Funny, you have mentioned female swimmers. We have the bestestest one, the Queen of the pool, Krisztina Egerszegi and she was just 14 when she defeated those Eastern German pseudo-female swimmers in 1988. I was 10 years old by then. But, hey! I am at least tall! :)

I am thinking of creating a blog, but I must admit I am a lazy writer and Hungarian letters can be terribly evil when it comes to publishing. Also, who wants to read some hectic stuff?

February 28, 2005  
Blogger Meg Kelso said...

Laszlo,


OK, you got me.
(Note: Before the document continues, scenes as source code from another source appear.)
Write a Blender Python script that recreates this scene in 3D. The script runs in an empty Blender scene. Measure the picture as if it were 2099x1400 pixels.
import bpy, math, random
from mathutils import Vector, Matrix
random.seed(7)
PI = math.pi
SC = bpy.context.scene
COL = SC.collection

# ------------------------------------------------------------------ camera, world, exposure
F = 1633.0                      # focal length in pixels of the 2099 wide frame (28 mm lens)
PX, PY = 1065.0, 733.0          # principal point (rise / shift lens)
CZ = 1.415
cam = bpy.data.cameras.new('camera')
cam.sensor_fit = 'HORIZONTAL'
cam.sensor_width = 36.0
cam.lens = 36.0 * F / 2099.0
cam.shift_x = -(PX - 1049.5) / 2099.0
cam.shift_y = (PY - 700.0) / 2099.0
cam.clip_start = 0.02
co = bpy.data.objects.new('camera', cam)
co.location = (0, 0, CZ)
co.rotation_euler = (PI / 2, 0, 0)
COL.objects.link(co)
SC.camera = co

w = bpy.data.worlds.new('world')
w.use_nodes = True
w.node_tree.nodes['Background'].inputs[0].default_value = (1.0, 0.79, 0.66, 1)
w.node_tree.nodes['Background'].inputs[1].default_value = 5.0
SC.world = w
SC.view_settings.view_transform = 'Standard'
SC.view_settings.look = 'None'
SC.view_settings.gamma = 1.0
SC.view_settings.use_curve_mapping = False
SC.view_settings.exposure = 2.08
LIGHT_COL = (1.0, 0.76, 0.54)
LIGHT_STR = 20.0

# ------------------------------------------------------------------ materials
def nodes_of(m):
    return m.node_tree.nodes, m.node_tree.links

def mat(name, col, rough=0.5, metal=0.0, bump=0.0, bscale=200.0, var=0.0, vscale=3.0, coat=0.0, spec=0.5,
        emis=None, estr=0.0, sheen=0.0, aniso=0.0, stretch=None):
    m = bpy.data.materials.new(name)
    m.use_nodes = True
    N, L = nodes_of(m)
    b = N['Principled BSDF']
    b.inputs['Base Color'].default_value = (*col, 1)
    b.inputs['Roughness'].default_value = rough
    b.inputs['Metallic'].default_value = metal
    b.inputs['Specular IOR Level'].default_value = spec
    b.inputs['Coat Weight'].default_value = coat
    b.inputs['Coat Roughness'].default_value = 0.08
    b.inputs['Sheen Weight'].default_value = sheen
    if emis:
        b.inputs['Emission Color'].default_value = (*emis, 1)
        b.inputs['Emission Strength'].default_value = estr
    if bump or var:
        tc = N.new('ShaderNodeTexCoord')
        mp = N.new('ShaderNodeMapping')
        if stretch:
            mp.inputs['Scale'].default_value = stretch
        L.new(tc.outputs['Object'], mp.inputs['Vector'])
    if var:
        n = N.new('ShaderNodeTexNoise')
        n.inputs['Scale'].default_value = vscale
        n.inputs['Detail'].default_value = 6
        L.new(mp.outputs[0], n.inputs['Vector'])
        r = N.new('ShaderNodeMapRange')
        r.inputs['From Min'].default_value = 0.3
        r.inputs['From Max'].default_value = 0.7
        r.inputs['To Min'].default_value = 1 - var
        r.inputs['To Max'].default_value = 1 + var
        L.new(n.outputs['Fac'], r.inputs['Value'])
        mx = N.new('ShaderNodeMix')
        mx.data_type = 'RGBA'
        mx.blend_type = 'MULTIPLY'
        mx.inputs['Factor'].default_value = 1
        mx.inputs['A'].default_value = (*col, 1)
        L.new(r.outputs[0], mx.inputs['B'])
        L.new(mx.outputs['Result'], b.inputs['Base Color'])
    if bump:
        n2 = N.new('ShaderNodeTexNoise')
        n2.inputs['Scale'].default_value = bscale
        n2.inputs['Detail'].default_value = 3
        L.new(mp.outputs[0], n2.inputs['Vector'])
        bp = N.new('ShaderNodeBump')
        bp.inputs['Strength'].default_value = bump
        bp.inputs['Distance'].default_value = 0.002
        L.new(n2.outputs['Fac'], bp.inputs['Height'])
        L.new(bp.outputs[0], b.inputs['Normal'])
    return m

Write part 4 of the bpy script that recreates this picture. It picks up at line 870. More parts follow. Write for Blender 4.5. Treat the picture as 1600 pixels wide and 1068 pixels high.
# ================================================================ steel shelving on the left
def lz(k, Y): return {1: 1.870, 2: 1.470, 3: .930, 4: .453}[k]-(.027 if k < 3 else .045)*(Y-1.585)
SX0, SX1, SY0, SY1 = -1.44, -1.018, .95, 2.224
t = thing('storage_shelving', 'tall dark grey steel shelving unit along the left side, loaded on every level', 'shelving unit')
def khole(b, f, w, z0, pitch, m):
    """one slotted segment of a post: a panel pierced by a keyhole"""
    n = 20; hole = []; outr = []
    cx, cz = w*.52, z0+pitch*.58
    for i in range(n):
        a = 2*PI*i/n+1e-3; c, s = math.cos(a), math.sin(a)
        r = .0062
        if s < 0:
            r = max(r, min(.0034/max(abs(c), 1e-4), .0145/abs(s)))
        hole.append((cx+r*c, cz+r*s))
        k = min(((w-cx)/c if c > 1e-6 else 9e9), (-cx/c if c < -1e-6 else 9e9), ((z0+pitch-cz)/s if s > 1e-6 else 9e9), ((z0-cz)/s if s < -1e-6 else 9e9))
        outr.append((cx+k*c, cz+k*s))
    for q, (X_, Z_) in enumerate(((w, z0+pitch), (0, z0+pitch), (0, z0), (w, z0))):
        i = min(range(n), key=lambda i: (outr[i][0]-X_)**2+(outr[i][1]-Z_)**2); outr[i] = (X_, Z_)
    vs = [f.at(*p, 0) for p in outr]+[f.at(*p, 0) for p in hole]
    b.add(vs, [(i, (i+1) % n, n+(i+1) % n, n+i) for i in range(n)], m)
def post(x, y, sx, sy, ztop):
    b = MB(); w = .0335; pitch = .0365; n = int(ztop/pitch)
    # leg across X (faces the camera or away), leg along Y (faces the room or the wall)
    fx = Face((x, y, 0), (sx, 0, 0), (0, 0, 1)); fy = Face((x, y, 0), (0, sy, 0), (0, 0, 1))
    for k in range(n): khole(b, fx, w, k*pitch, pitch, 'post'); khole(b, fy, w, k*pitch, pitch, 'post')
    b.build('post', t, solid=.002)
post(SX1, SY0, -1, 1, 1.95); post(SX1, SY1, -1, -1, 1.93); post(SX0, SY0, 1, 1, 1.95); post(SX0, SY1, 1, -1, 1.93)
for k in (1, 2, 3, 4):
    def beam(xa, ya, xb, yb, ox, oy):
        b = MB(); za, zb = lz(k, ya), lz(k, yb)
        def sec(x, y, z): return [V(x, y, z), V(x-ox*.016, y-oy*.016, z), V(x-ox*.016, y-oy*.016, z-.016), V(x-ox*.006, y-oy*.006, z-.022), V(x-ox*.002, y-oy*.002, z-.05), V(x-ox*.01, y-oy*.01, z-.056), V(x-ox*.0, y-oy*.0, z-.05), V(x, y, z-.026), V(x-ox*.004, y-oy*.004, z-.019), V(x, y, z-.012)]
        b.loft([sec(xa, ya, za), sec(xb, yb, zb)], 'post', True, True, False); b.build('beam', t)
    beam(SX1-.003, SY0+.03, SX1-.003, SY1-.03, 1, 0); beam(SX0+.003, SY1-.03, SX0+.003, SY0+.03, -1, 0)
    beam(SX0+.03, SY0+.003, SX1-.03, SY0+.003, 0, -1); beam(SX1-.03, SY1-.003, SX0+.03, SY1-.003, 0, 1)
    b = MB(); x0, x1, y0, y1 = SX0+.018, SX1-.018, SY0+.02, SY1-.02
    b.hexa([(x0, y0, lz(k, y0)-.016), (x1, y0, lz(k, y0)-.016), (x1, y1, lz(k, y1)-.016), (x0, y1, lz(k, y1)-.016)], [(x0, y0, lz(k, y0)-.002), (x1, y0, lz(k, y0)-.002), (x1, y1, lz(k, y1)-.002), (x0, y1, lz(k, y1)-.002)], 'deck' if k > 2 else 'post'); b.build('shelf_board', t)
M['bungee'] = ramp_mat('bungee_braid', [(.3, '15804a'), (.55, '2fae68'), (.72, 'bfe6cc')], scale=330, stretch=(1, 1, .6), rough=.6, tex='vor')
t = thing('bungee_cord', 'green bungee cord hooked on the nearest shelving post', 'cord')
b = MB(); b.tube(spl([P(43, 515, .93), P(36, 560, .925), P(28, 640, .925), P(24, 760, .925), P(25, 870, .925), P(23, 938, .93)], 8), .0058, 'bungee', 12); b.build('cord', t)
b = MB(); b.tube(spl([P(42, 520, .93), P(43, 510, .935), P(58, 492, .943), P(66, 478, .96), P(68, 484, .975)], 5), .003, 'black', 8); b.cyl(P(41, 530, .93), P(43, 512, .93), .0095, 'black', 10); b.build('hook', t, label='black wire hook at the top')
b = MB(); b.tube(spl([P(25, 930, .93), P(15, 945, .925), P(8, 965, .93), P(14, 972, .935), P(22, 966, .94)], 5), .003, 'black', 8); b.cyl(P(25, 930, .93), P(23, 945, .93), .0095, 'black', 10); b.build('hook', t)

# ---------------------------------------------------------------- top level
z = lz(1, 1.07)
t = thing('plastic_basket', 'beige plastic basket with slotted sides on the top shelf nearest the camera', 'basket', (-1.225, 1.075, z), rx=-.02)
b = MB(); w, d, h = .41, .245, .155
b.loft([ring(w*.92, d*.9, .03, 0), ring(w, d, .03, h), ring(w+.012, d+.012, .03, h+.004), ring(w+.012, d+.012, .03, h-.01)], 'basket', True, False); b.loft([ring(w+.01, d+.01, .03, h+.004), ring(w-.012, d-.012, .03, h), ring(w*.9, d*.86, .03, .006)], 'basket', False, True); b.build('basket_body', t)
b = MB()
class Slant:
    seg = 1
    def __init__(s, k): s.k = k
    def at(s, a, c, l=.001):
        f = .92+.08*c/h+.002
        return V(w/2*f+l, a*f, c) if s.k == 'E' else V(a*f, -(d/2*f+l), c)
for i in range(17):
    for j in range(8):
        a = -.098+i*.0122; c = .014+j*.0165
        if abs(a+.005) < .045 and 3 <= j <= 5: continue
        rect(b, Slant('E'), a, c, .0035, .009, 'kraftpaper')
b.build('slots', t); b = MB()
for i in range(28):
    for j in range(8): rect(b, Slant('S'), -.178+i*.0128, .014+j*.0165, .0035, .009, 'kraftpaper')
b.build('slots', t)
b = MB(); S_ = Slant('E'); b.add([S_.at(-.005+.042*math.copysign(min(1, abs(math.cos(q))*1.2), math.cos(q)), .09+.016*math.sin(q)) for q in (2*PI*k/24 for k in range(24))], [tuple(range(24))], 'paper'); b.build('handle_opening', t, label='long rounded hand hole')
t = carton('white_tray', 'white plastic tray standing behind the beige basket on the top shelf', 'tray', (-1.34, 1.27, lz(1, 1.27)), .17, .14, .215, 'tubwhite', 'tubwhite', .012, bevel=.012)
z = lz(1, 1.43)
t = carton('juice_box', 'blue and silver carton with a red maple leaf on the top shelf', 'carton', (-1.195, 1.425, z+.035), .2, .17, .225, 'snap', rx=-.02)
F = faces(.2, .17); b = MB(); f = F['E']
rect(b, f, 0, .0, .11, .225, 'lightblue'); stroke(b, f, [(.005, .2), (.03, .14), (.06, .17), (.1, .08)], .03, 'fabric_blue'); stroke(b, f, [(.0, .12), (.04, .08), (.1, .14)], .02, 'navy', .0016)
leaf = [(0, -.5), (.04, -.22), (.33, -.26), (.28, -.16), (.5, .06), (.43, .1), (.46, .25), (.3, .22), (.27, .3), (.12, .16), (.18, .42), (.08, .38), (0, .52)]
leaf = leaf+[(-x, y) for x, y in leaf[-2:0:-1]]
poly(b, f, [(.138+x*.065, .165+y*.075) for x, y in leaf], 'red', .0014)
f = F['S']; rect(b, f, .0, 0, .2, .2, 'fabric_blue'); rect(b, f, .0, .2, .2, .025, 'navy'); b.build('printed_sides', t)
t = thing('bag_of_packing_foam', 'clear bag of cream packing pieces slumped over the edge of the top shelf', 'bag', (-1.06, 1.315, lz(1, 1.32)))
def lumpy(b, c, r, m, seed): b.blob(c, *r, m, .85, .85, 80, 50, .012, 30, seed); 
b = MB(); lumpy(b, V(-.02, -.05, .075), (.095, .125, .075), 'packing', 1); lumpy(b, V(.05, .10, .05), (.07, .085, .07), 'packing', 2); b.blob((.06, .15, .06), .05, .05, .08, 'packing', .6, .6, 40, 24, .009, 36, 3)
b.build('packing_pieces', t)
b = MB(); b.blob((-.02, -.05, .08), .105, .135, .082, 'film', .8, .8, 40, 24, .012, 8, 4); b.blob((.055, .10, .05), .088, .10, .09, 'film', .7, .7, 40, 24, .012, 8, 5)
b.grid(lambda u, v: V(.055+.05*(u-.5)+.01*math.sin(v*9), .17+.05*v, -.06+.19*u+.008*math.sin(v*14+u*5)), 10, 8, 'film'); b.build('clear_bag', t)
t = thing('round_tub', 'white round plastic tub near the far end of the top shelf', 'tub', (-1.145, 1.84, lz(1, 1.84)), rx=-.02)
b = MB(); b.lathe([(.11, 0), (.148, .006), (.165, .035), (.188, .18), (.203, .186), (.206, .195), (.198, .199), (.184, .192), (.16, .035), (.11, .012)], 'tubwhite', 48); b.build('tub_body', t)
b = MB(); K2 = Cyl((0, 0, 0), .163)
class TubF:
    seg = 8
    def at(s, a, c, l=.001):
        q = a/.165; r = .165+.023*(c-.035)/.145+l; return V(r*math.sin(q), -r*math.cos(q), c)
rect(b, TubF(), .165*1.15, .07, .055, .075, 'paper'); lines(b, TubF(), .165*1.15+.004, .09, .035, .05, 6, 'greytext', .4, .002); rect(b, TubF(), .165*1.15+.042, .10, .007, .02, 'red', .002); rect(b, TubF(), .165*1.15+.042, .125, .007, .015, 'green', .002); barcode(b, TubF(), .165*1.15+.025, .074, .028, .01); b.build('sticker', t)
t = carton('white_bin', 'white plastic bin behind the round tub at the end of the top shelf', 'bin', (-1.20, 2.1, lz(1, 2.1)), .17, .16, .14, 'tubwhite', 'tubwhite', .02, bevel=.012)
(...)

I have never been to Budapest but they showed it on a soap opera I used to watch and it SEEMED lovely.
I am quite sure that you HAGs are just as good, bad, ugly, handsome, quirky and skid mark ridden as the American men. I was just putting forth my "hectic" brain and the stuff it comes up with.
Yes, oddly enough, people DO read the blogs and somewhere, there is a reader for every blogger out there. So, do it...you have nothing to lose. Unless of course you are dumb enough to use your real name like I did.
And even then, it is still fun. I had a guy check me out (literally) at the grocery store and when he saw the name on my credit card, he said, "Have you ever gone by Meg?" (My name is Margaret) When I smiled, he said, "You're her!You're Meg!!!" He actually wanted my autograph which I found odd. He and another guy both said I should post more pictures and I am going to. As soon as I can find someone to hold the camera and push the button. Actually, that is my chore for the evening, I am going to go to a few different places and have strangers take my picture doing really weird things. So, hopefully, tomorrow, you will be able to see too many pictures of me.

See ya!
Meg

PS How tall are you?

February 28, 2005  
Anonymous Anonymous said...

190 cm. I won't convert it to your Martian system. ;)
I am creating this blog thing, terrible I am so maximalist (marxist by the way) that I got stuck into the template-thing.